Bernie Farber of the Canadian Anti-Hate Network is frustrated by what he sees as Facebook’s failure to crack down on extremism in private groups.
“Some of the things we see, especially in Facebook on private groups, would curl your innards. It’s violent, it’s racist, it’s hateful, and nobody seems right now to be willing to do anything about it.”
Extreme online subcultures are moving to closed spaces on Facebook, says Barbara Perry of the University of Ontario Institute of Technology.
“Many of these folks are now sort of moving into those hidden spaces, those private chat rooms, that sort of thing, where they can’t be monitored as easily,” she says.
“But it’s really sort of a two-edged sword, because at least as long as they were public, we knew what they were saying. I think that’s where the language starts to become amplified and becomes even more blatant and more extreme.”
The closed nature of the groups pushes members to become more and more extreme, Perry says.
“They start to feed off one another even more, more so than if they were in the public sphere where there might be some challenges, there might be some counter-narratives, or they might be forced to sanitize their language a little bit in order to not be de-platformed, in order to not cross those boundaries of hate speech and incitement to hatred, incitement to genocide, those sorts of things.”
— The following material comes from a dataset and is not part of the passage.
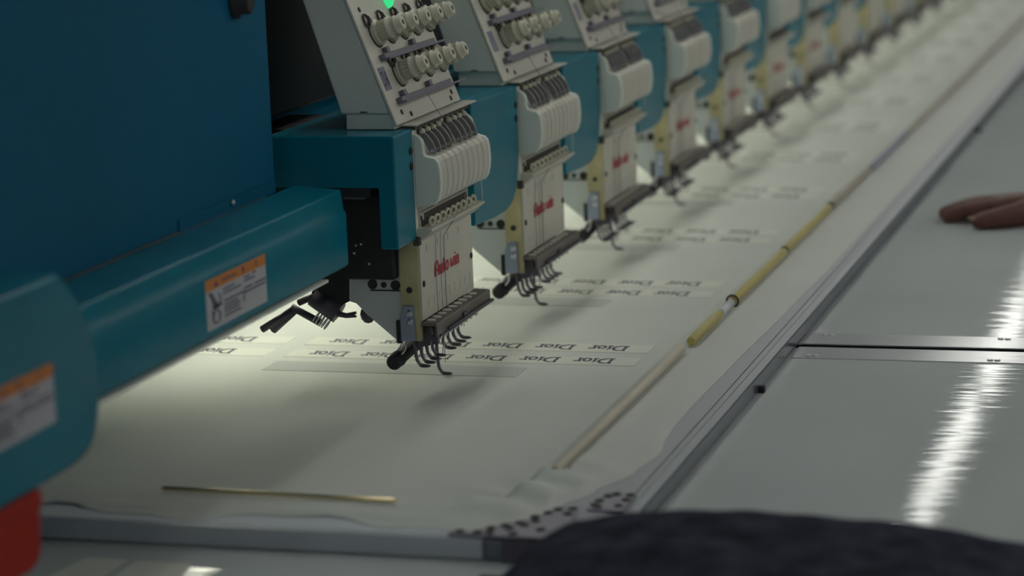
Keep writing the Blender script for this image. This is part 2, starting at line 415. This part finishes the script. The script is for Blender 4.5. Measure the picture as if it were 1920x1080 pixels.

She worries that violent rhetoric makes violent action more thinkable.
“I mean, two things are possibilities, right? One is that that becomes a catharsis and they express themselves verbally and they’re happy with that.
“But there may be those people who will actually take that a step further. They become emboldened and so perhaps increasingly angry because of the conversations they’re having, because of those dialogues, that they act out on them in the real world on the streets.”
Mustafa Farooq of the National Council of Canadian Muslims is also concerned about crossover into physical violence.
“We think that online hate and racism, discrimination, Islamophobia is being spread through social media platforms is a real challenge,” he says. “We know that Alexandre Bissonnette, for example, the individual who perpetrated the Quebec City mosque massacre, was, very shortly before carrying out the attacks going on to Facebook, going on to Twitter.
Global News reached out to all 10 of the page’s moderators for comment.
“Not interested,” one responded. “You journos are amoral scavengers with a narrative to push. Learn to code.”
In January, Global News reported on numerous threats against Trudeau on the Yellow Vest Facebook group, which has about 100,000 members. And in June, the National Observer discovered the National Conservative News Network Canada, which it said was “peddling virulent anti-Muslim hate speech and disinformation.” At the time Facebook shut it down, it had over 200,000 members.
Farber predicts that rhetoric about assassination will lead to more intense and cumbersome security around Canadian political leaders, similar to what is seen in the United States.
“Our leaders, for the most part, especially if you live in Ottawa, you sometimes see them walking right down the street,” he says. “You can go up to them and talk to them. All of that will end. I think it will end sooner rather than later, anyway, because (the RCMP has) no way of really controlling what they’re seeing. The violence can become so endemic that leaders are going to have to hide behind brick walls.”